Wilmoth Takes First in Best of Belron US
January 12, 2010

Brad Wilmoth of Hartford, Mich., took first place in yesterday’s national Best of Belron US competition, held in Orlando, Fla. at the Disney Swan and Dolphin Resort. He wins a prize of $10,000 and a trip to Paris in June to compete in the worldwide Best of Belron competition.

This is Wilmoth’s second time competing. He was the national runner-up when the competition was held two years ago.

Mark Jackson of Columbus, Ohio, was named runner-up. Jackson wins $5,000 and a trip to Paris as well to cheer on Wilmoth in the competition. He also serves as alternate, if for any reason Wilmoth is unable to compete.
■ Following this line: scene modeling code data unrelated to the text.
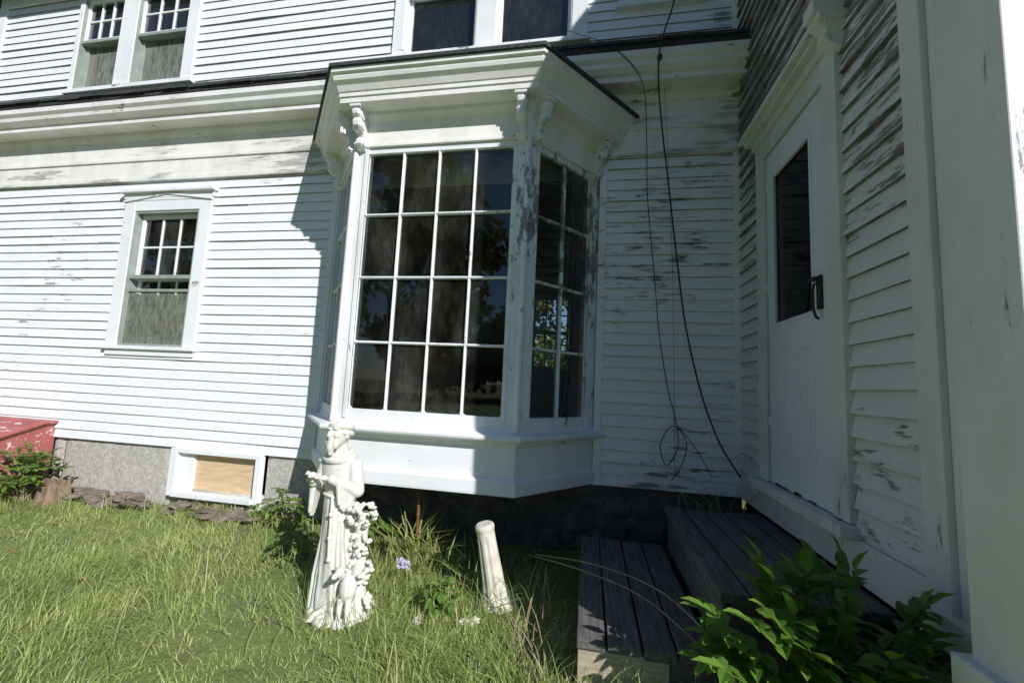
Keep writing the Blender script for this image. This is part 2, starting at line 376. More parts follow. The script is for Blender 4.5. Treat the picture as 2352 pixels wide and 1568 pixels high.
def dbl(name,u0,u1,glasses,zb,zt,cols,mr,mat=M_sash,m2=None):
    w=empty(name);w.parent=house
    mb=MB();e=[u0]+[x for gg in glasses for x in gg]+[u1]
    for i in range(0,len(e),2): mb.box(e[i],e[i+1],.0,.038,zb,zt,0,Tm)
    mb.box(u0,u1,.0,.036,zt,zt+.02,0,Tm);mb.box(u0-.03,u1+.03,-.0,.065,zb-.045,zb,0,Tm)
    mb.build('casing',[M_trim],w,bevel=.003)
    mb=MB();gl=MB()
    for a,b in glasses:
        sash(mb,Tm,a,b,mr,zt,-.0,cols,2,.04,.02,0);sash(mb,Tm,a,b,zb,mr+.035,-.04,1,1,.045,.02,1)
        mb.box(a,b,-.035,.02,mr-.015,mr+.02,1,Tm)
        for p in (a,b-.012): mb.box(p,p+.012,-.09,.03,zb,zt,1,Tm)
        pane(gl,Tm,a+.03,b-.03,mr,zt,-.02);pane(gl,Tm,a+.03,b-.03,zb+.04,mr+.02,-.06,1)
    mb.build('sashes',[M_trim,mat],w,bevel=.002);gl.build('glass',[M_glassU,m2 or M_glass2],w,recalc=False)
dbl('upper_window_pair',-5.99,-4.30,[(-5.93,-5.35),(-5.13,-4.44)],4.46,5.62,3,5.07)
dbl('upper_window_over_bay',-1.98,-.10,[(-1.87,-1.14),(-.95,-.24)],4.47,5.62,1,5.13,M_trim,M_glassU)
dbl('small_upper_window',.17,.86,[(.27,.76)],4.74,5.62,1,5.2,M_trim,M_glassU)

# ------------------------------------------------ bay window
bay=empty('bay_window');bay.parent=house
B=[Vector((-2.42,0)),Vector((-1.86,-.64)),Vector((-.48,-.64)),Vector((.04,0))]
def offpath(n):
    L=[]
    for a,b in zip(B[:-1],B[1:]):
        d=(b-a).normalized();nn=Vector((d.y,-d.x));L.append((a+nn*n,d))
    def hit(l,k):
        (p,d),(q,e)=l,k;den=d.x*e.y-d.y*e.x;t=((q.x-p.x)*e.y-(q.y-p.y)*e.x)/den;return p+d*t
    yl=(Vector((0,-.004)),Vector((1,0)))
    return [hit(L[0],yl),hit(L[0],L[1]),hit(L[1],L[2]),hit(L[2],yl)]
def sweep(mb,prof,m=0):
    for (a,b),(c,d) in zip(prof[:-1],prof[1:]):
        p,q=offpath(a),offpath(c)
        for i in range(3):
            mb.face([(p[i].x,p[i].y,b),(p[i+1].x,p[i+1].y,b),(q[i+1].x,q[i+1].y,d),(q[i].x,q[i].y,d)],m)
def facetT(i):
    a,b=B[i],B[i+1];d=(b-a).normalized();nn=Vector((d.y,-d.x))
    return (lambda u,n,z:(a.x+d.x*u+nn.x*n,a.y+d.y*u+nn.y*n,z)),(b-a).length
mb=MB()
sweep(mb,[(-.03,.612),(.034,.61),(.036,.625),(.036,.70),(.022,.715),(.004,.722),(.004,.925),(.016,.94),(.022,.955),(.07,.968),(.088,.98),(.092,.995),(.086,1.008),(.01,1.025),(.0,1.05)])
mb.build('bay_base',[M_trim],bay,recalc=False)
mb=MB()
sweep(mb,[(.002,3.15),(.018,3.155),(.018,3.175),(.004,3.185),(.004,3.36),(.03,3.385),(.045,3.40),(.05,3.425),(.165,3.43),(.165,3.47),(.175,3.475),(.175,3.505),(.183,3.51),(.20,3.55),(.225,3.575),(.232,3.60),(.232,3.615),(.25,3.625),(.25,3.655)])
mb.build('bay_cornice',[M_crn],bay,recalc=False)
mb=MB()
sweep(mb,[(.24,3.656),(.268,3.658),(.268,3.685),(.24,3.69)])
p=offpath(.262)
top=[(-2.2,-.002,4.02),(-1.6,-.1,4.03),(-.75,-.1,4.03),(-.15,-.002,4.02)]
for i in range(3): mb.face([(p[i].x,p[i].y,3.69),(p[i+1].x,p[i+1].y,3.69),top[i+1],top[i]])
mb.build('bay_roof',[M_roof],bay,recalc=False)
mb=MB();q=offpath(-.01)
mb.face([(v.x,v.y,.62) for v in q]);mb.face([(v.x,v.y,3.40) for v in q]);mb.build('bay_floor_and_ceiling',[M_floor],bay,recalc=False)
fr=MB();gl=MB()
for i,cols in((0,2),(1,4),(2,2)):
    T,L=facetT(i)
    a,b=(.11,L-.11)
    z0,z1=1.125,3.105
    fr.box(.0,a,-.07,.0,1.04,3.16,0,T);fr.box(b,L,-.07,.001,1.04,3.16,0,T)
    fr.box(a-.03,a,-.01,.012,1.06,3.14,0,T);fr.box(b,b+.03,-.01,.012,1.06,3.14,0,T)
    fr.box(a,b,-.069,-.002,1.04,z0,0,T);fr.box(a,b,-.069,-.002,z1,3.16,0,T)
    for k in range(1,cols):
        u=a+(b-a)*k/cols+random.uniform(-.002,.002);fr.box(u-.0095,u+.0095,-.05,-.012,z0,z1,0,T)
        fr.box(u-.005,u+.005,-.012,-.004,z0,z1,0,T)
    for k in range(1,4):
        z=z0+(z1-z0)*k/4;fr.box(a,b,-.047,-.014,z-.010,z+.010,0,T);fr.box(a,b,-.014,-.006,z-.005,z+.005,0,T)
    for k in range(cols):
        for j in range(4):
            du=(b-a)/cols;dz=(z1-z0)/4;e=random.uniform(-.0018,.0018);e2=random.uniform(-.0018,.0018)
            u=a+du*k;z=z0+dz*j
            gl.face([T(u,-.03+e,z),T(u+du,-.03+e2,z),T(u+du,-.03+e2+e,z+dz),T(u,-.03+e,z+dz)])
            for cu,cz,su,sz in((u,z,1,1),(u+du,z,-1,1),(u,z+dz,1,-1),(u+du,z+dz,-1,-1)):
                q=random.uniform(.015,.035);q2=random.uniform(.015,.03)
                fr.face([T(cu,-.026,cz),T(cu+su*q,-.026,cz),T(cu,-.026,cz+sz*q2)])
for k in (1,2): fr.tube([(B[k].x,B[k].y-.004,1.03),(B[k].x,B[k].y-.004,3.16)],.022,10)
fr.build('bay_frames',[M_bay],bay,bevel=.002);gl.build('bay_glass',[M_glass],bay,recalc=False)
bk=MB()
bp=[(0,3.41),(.13,3.41),(.145,3.385),(.14,3.355),(.115,3.335),(.125,3.31),(.12,3.275),(.09,3.25),(.06,3.24),(.045,3.215),(.06,3.19),(.062,3.16),(.04,3.135),(0,3.12)]
for i,us in((0,(.07,'e')),(1,(.05,'e')),(2,(.06,'e'))):
    T,L=facetT(i)
    for u in (us[0],L-us[0]):
        for w,off in((.032,0),(.022,.008)):
            pp=[(n+off if n>0 else n,z) for n,z in bp]
            bk.prism(pp,[T(u-w,n,z) for n,z in pp],[T(u+w,n,z) for n,z in pp])
        for n_,z_,r_ in((.09,3.37,.034),(.04,3.165,.022),(.085,3.285,.026)):
            bk.tube([T(u-.042,n_,z_),T(u+.042,n_,z_)],r_,12)
        bk.box(u-.045,u+.045,0.0,.16,3.408,3.428,0,T)
bk.build('brackets',[M_bay],bay,bevel=.002)

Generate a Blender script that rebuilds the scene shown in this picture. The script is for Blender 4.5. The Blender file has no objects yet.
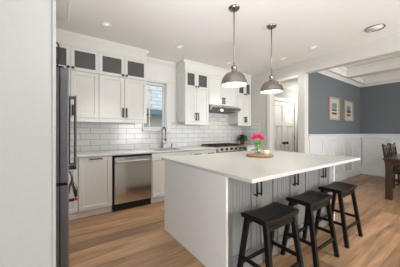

Twelve technicians participated in the competition—one from each of the company’s eleven divisions, and Wilmoth, who returned to the competition as runner-up in the 2008 event. Each competitor had won a divisional competition to reach this level.

Each competitor completed a windshield repair, a windshield replacement, a sidelite replacement and a removal and reinstallation on a backlite on a Chevrolet Malibu. In addition, on the previous day, each competitor took a knowledge test and participated in a customer service exercise, both of which played a role in the final scores as well.

During the technical part of the competition, competitors are gauged on hundreds of items, including working methods, car care and more, according to Belron US’s Glen Moses.

When it comes to speed, Moses notes, “They’re expected to do the job in a reasonable amount of time.”

In order to be eligible to enter the regional competitions, which feed into the divisional competitions, and on to the national competition, Moses says the technicians must have maintained high statistics (on items such as warranty rates and customer service surveys) in their daily business. Likewise, if these statistics drop as a competition approaches, the technician loses eligibility to compete.

One new addition to the competition was the use of Belron’s Ezi-Wire system for removal. Belron US chief operations officer Rich Harrison says the company currently is in the process of rolling out the use of the tool in various markets across the United States both as an ergonomic measure and to lessen the chances of vehicle damage.

“It’s safer for the technician,” he says. The Ezi-Wire system has been rolled out to approximately one-third of the company’s technicians so far (about 1,000).

This year, the company also held a customer service representative (CSR) competition, featuring six of the company’s CSRs.

Results of that competition had not been released at press time.